If you were leaving for a competitor you were walked out within an hour of submitting your resignation and promised your 2 weeks pay. It was so well known that engineers would schedule vacations starting the day after they planned to resign and say their goodbyes to coworkers before telling their bosses.



I usually terminate access immediately. It's just solid IT security practice.

I've seen WAY too many cases of employees email forwarding documents to their personal email the moment they are told they're being let go.

Before we started terminating access immediately, I'd estimate that roughly 25% of employees would email themselves at least something.


What were they emailing themselves, IP?


All sorts of things. Sometimes it's code or documentation/guides they wrote that they believe they're entitled to... Sometimes it's personal things they kept on their work computer/account.... Sometimes it's contact lists... Sometimes it's strategy docs they authored... Sometimes it's password files (which often mix personal and work creds). Sometimes it's whatever-they-can-think-of that might be of value on the share drive...

It's just so incredibly common that I don't understand why any employer doesn't terminate access the instant someone is let go. When people they're in a state of stress just grab whatever they can think of.


What about emails that they might need to bring up in court?

What's the general way for an employee to retain access to those?


If they file a case in court, they are entitled subpoena documents that might support their case, including emails. There is an established procedure for that and company legal/compliance departments have legal-hold policies to freeze anything that might be relevant for a pending legal case.

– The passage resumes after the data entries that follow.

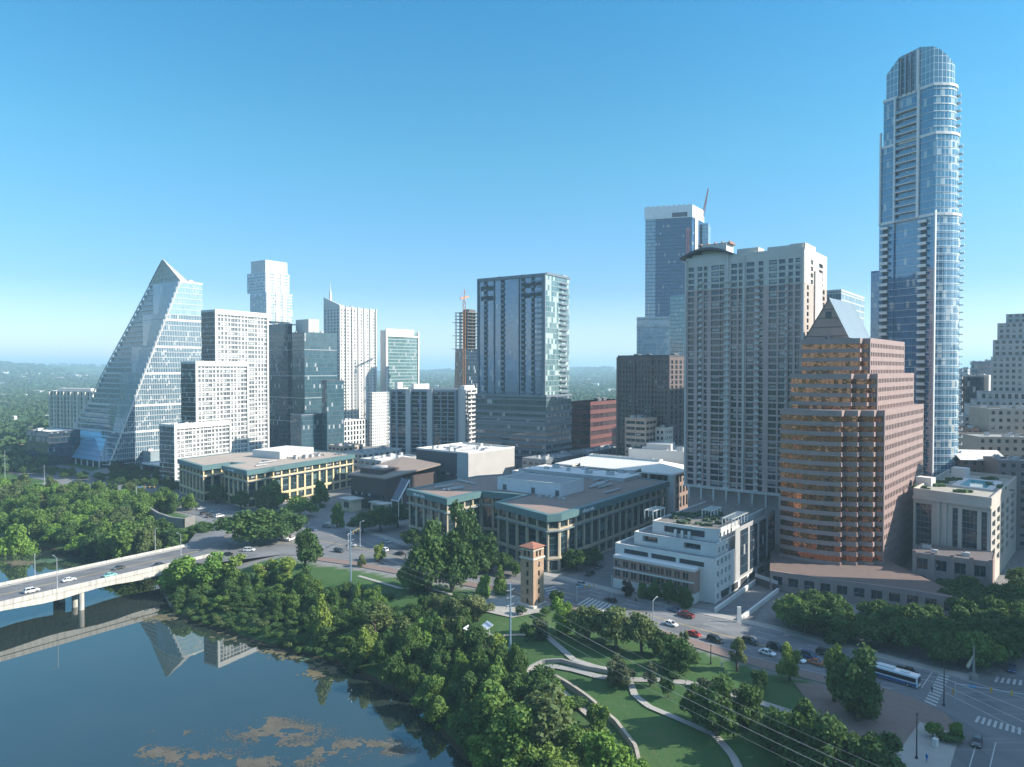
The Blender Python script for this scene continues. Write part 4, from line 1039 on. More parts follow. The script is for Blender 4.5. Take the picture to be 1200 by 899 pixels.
# ------------------------------------------------------------------ pink granite tower with nested gables
def granite_tower():
    th = 41; u, v = ax(th); D = 266; C = dp(1036, D); nl = Vector((-sin(radians(th)), -cos(radians(th)))); nr = Vector((u.y, -u.x))
    R = hit(1081.6, C, u); Lr = (R - C).length
    z1, z2, z3 = zat(483, D), zat(440, D + 4), zat(398, D + 8); za = zat(350, D + 8)
    B = bthing('office_tower', 'pink granite office tower with nested gables and bronze mirror ribbon windows', 'office tower', [C, R, hit(915, C, v)])
    BRZ = NT('bronze_mirror'); t = BRZ; uu, vv = t.uv()
    g = t.n('NewGeometry')
    f = t.m_('FRACT', t.m_('DIVIDE', uu, 1.5)); line = t.m_('LESS_THAN', f, .05)
    t.l(t.mix(line, (.35, .145, .068), (.03, .02, .018)), t.b.inputs['Base Color']); t.b.inputs['Metallic'].default_value = .85; t.l(t.mixf(line, .05, .4), t.b.inputs['Roughness'])
    cmb = t.n('CombineXYZ'); t.l(t.m_('FLOOR', t.m_('DIVIDE', uu, 1.5)), cmb.inputs[0]); t.l(t.m_('FLOOR', t.m_('DIVIDE', vv, 3.7)), cmb.inputs[1]); wn_ = t.n('TexWhiteNoise'); t.l(cmb.outputs[0], wn_.inputs['Vector'])
    nz = t.n('TexNoise'); nz.inputs['Scale'].default_value = .8; nz.inputs['Detail'].default_value = 2; mp = t.n('Mapping'); mp.inputs['Scale'].default_value = (1, 1, 2.2); t.l(g.outputs['Position'], mp.inputs['Vector']); t.l(mp.outputs[0], nz.inputs['Vector'])
    s1 = t.n('VectorMath', operation='SUBTRACT'); t.l(wn_.outputs['Color'], s1.inputs[0]); s1.inputs[1].default_value = (.5, .5, .5); k1 = t.n('VectorMath', operation='SCALE'); t.l(s1.outputs[0], k1.inputs[0]); k1.inputs['Scale'].default_value = .08
    s2 = t.n('VectorMath', operation='SUBTRACT'); t.l(nz.outputs['Color'], s2.inputs[0]); s2.inputs[1].default_value = (.5, .5, .5); k2 = t.n('VectorMath', operation='SCALE'); t.l(s2.outputs[0], k2.inputs[0]); k2.inputs['Scale'].default_value = .22
    a1 = t.n('VectorMath', operation='ADD'); t.l(g.outputs['Normal'], a1.inputs[0]); t.l(k1.outputs[0], a1.inputs[1]); a2 = t.n('VectorMath', operation='ADD'); t.l(a1.outputs[0], a2.inputs[0]); t.l(k2.outputs[0], a2.inputs[1]); nm = t.n('VectorMath', operation='NORMALIZE'); t.l(a2.outputs[0], nm.inputs[0]); t.l(nm.outputs[0], t.b.inputs['Normal'])
    BRZ = t.m
    def plan(s0, notches, left_px, curve, back):
        """plan of one tier: from the right face corner step back through square notches to the curved left face"""
        pts = []; q = C + u * s0 + v * s0
        W = (hit(left_px, C + u * s0 + v * s0, v) - q).length; st = 4.6
        pts.append(q)
        for k in range(notches): pts += [q + nl * (-0.0)]
        # notches walk along v, each standing forward 2 m then back
        out = [q]; p = q
        for k in range(notches):
            p = p + v * 2.3; out.append(p); p = p + nl * 3.8; out.append(p); p = p + v * 2.3; out.append(p)
        p0 = p; e = hit(left_px, p0, v); rem = (e - p0).length
        N = 7
        for k in range(1, N + 1):
            f = k / N; m_ = p0 + v * rem * f; d = curve * (sin(pi * min(1, f * .62 + .16)) - sin(pi * .16)); out.append(m_ + nl * d)
        Rr = hit(back, q, u); Bk = out[-1] + (Rr - q) + (-nl * 0)
        return [Rr] + [out[-1] + u * ((Rr - q).length - 2)] + out[::-1]          # R, back-left, then left face end ... corner C
    tiers = [(0, z1, plan(0.0, 3, 915, 4.0, 1081.6)), (z1, z2, plan(3.4, 2, 926, 2.5, 1070)), (z2, z3, plan(7.0, 1, 938, 1.0, 1058.6))]
    wins = []; wr = MB(); fh = 3.72
    for (lo, hi, pl) in tiers:
        if area(pl) < 0: pl = pl[::-1]
        n = round((hi - lo) / fh) if lo else 17; f = (hi - lo - (.0 if lo else 0)) / n
        Cc, Rr = pl[-1], pl[0]
        if area(pl) > 0:
            pass
        ci = min(range(len(pl)), key=lambda i: (pl[i] - (C + u * (0 if lo == 0 else 3.4 if lo == z1 else 7.0) + v * (0 if lo == 0 else 3.4 if lo == z1 else 7.0))).length); cp = pl[ci]; rp = hit(1081.6 if lo == 0 else 1070 if lo == z1 else 1058.6, cp, u)
        inner = offset(pl, -.35)
        for k in range(n):
            za_, zb_ = lo + k * f, lo + (k + 1) * f
            g = MB(); uacc = 0; N = len(inner)
            for i in range(N):
                a, b = inner[i], inner[(i + 1) % N]; g.quad(a, b, za_, zb_, 0, uacc); uacc += (b - a).length
            g.build('ribbon_window', BRZ, B)
            s = MB(); s.prism(pl, zb_ - f * .42, zb_ + (.02 if k < n - 1 else .6), bot=True); s.build('granite_band', PINK, B)
        # right face: granite wall with narrow upright windows, 0.35 m proud of the bands
        Lx = (rp - cp).length; off = nr * .38; p0, p1 = cp + off, rp + off
        gridf(wr, wins, p0, p1, lo, hi + .7, even(Lx, round(Lx / 2.5), .55, .8), floors(lo, n, f, .5, f * .62), .4, P_BRONZE)
        wr.quad(p1, p1 - off * 1.2, lo, hi + .7); wr.quad(p0 - off * 1.2, p0, lo, hi + .7)
        wr.face([(*p0, hi + .7), (*p1, hi + .7), (*(p1 - off * 2), hi + .7), (*(p0 - off * 2), hi + .7)])
    wr.build('granite_wall', PINK, B); many('window', B, wins)
    # nested gables on the left face
    def gable(tip_px, tip_y, l_px, r_px, yb, dd, thick):
        """a gable plane parallel to the left face; returns its three corners"""
        Q = C + u * dd + v * 0; q = lambda px: hit(px, Q + nl * 0, v)
        a, b, c = q(l_px), q(r_px), q(tip_px); zb_ = zat(yb, b.y); zt = zat(tip_y, c.y)
        m = MB(); ptsF = [(*a, zb_), (*b, zb_), (*c, zt)]; bk = u * thick
        m.face(ptsF); m.face([(*(a + bk), zb_), (*(c + bk), zt), (*(b + bk), zb_)])
        A2, B2, C2 = (*(a + bk), zb_), (*(b + bk), zb_), (*(c + bk), zt)
        m.face([ptsF[1], B2, C2, ptsF[2]], 1); m.face([ptsF[2], C2, A2, ptsF[0]], 1)
        if zb_ > 0: m.face([ptsF[0], A2, B2, ptsF[1]])
        m.build('gable', [matte('gable_granite', (.40, .25, .205), .65, .15, .3), PINK], B)
        e = MB(); e.bar((*(b - u * .3), zb_), (*(c - u * .3), zt), .9); e.bar((*(a - u * .3), zb_), (*(c - u * .3), zt), .5); e.build('gable_coping', PINK, B)
        return Vector((*a, zb_)), Vector((*b, zb_)), Vector((*c, zt))
    g1 = gable(962, 438, 930, 988, 483, 3.2, 7)
    g2 = gable(969, 393, 936, 994, 440, 5.2, 8)
    # top gable with the blue metal roof behind it
    Q = C + u * 7.2 + v * 0; q = lambda px: hit(px, Q, v); a, b, c = q(942), q(995), q(971); zb_, zt = z3 + .6, zat(350, c.y); dl = 32
    m = MB(); m.face([(*a, zb_), (*b, zb_), (*c, zt)]); bk = u * dl; m.face([(*(a + bk), zb_), (*(c + bk), zt), (*(b + bk), zb_)]); m.face([(*a, zb_), (*(a + bk), zb_), (*(b + bk), zb_), (*b, zb_)]); m.build('gable', matte('gable_granite', (.25, .175, .155)), B)
    m = MB()
    for f in (.08, .3, .52, .74): m.bar((*(a.lerp(c, f) - u * .05), zb_ + (zt - zb_) * f), (*(b.lerp(c, f) - u * .05), zb_ + (zt - zb_) * f), .22)
    m.build('gable_groove', matte('groove_brown', (.13, .085, .07), .8), B)
    m = MB(); m.box((*(c.lerp(a.lerp(b, .5), .2) - u * .05), zb_ + (zt - zb_) * .52), 2.2, .3, 2.6, atan2(v.y, v.x)); m.build('gable_window', DARKP, B)
    rf = MB(); o = Vector((0, 0)); b3 = b + nr * 9; b3 = b - v * 7
    rf.face([(*(b - u * .4), zb_ + .4), (*(b + bk), zb_ + .4), (*(c + bk), zt + .35), (*(c - u * .4), zt + .35)], 0, [(0, 0), (dl, 0), (dl, 18), (0, 18)]); rf.face([(*(c - u * .4), zt + .35), (*(c + bk), zt + .35), (*(a + bk), zb_ + .4), (*(a - u * .4), zb_ + .4)], 0, [(0, 18), (dl, 18), (dl, 0), (0, 0)])
    rf.build('metal_roof', curtain('blue_roof_panel', (.20, .27, .33), (.25, .32, .38), (.30, .36, .41), 1.0, 40, .08, 0, ior=1.9, rough=.22, blind=0), B)
    # low cornice wall on the plaza side
    m = MB(); o = a
    units(B, [C + u * 4 + v * 3, R - u * 4 + v * 3, R - u * 4 + v * 12, C + u * 4 + v * 12], z1 + .6, 2, 1.2, 2.2, .8, 1.2)
    # base: curved granite plinth with square openings and a brown terrace
    edge = [(902, 691), (940, 697), (985, 704), (1035, 711), (1085, 719), (1124, 727)]
    front = resample([gp(px, py).xy for px, py in edge], 12); rear = [C + u * 0 + v * 40, C + v * 18 + nl * 6, C + nl * 5, gp(1096, 700).xy]
    E = bthing('plaza_podium', 'curved pink granite podium wall with dark square openings and brown terrace', 'podium', front)
    zt = 7.0; w = MB(); wi = []
    for i in range(len(front) - 1):
        a, b = front[i], front[i + 1]; L = (b - a).length; gridf(w, wi, a, b, 0, zt, [(L * .2, L * .82)], [(2.0, 5.2)], .8, P_DARK)
    back = [gp(1110, 712).xy, C + u * 8, C + v * 20 + u * 4, hit(905, C + u * 6, v)]
    w.quad(front[-1], back[0], 0, zt); w.quad(back[-1], front[0], 0, zt); w.build('granite_wall', PINK, E); many('opening', E, wi)
    poly = front + back
    m = MB(); m.face([(p.x, p.y, zt - .5) for p in poly]); m.build('terrace', matte('brown_terrace', (.16, .115, .10), .9, .15, .3, grain=1.0), E)
    m = MB()
    for i in range(len(front) - 1):
        a, b = front[i], front[i + 1]; tt = (b - a).normalized(); nn = Vector((tt.y, -tt.x)); m.face([(*(a + nn * .12), zt), (*(b + nn * .12), zt), (*(b - nn * .7), zt), (*(a - nn * .7), zt)]); m.face([(*(a - nn * .7), zt), (*(b - nn * .7), zt), (*(b - nn * .7), zt - .5), (*(a - nn * .7), zt - .5)])
    m.build('coping', PINK, E)
granite_tower()

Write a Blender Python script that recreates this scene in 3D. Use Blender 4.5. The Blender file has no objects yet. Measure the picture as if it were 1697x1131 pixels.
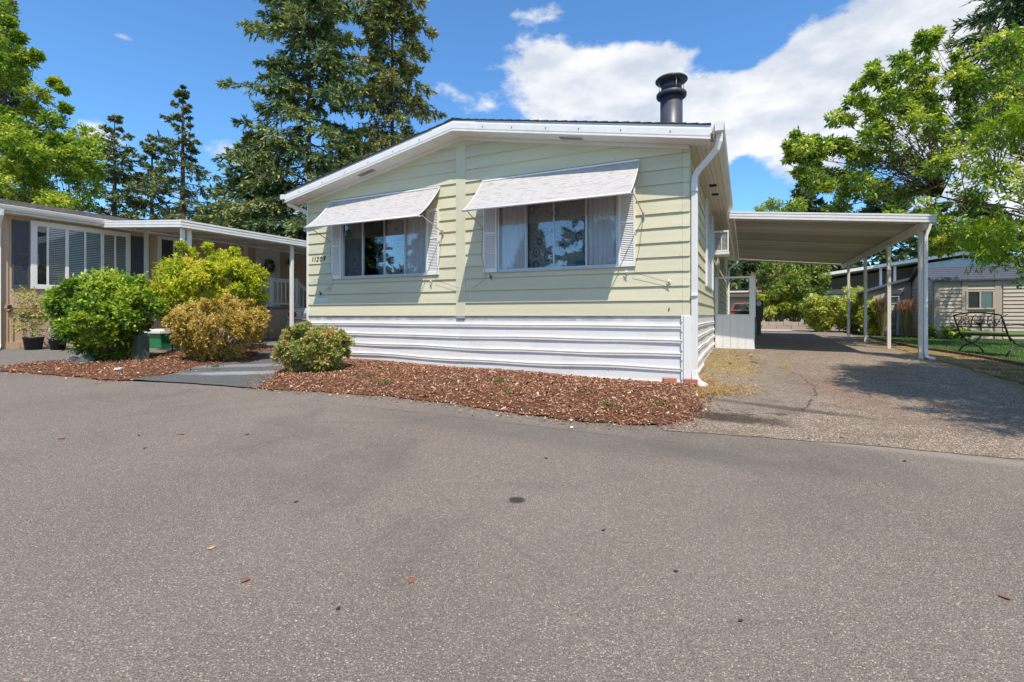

Trying to forcibly steal those documents/emails is a wonderful way to being charged with a computer crime if it's serious enough. ...but lesser consequences include public lawsuits that impact your career prospects (we did this to one high ranking employee who tried to email herself powerpoint strategy presentations she made and copied to a USB). ...but at the very least, having an attempted theft of documents on record will get any future allegations they might make against the company much easier to throw out.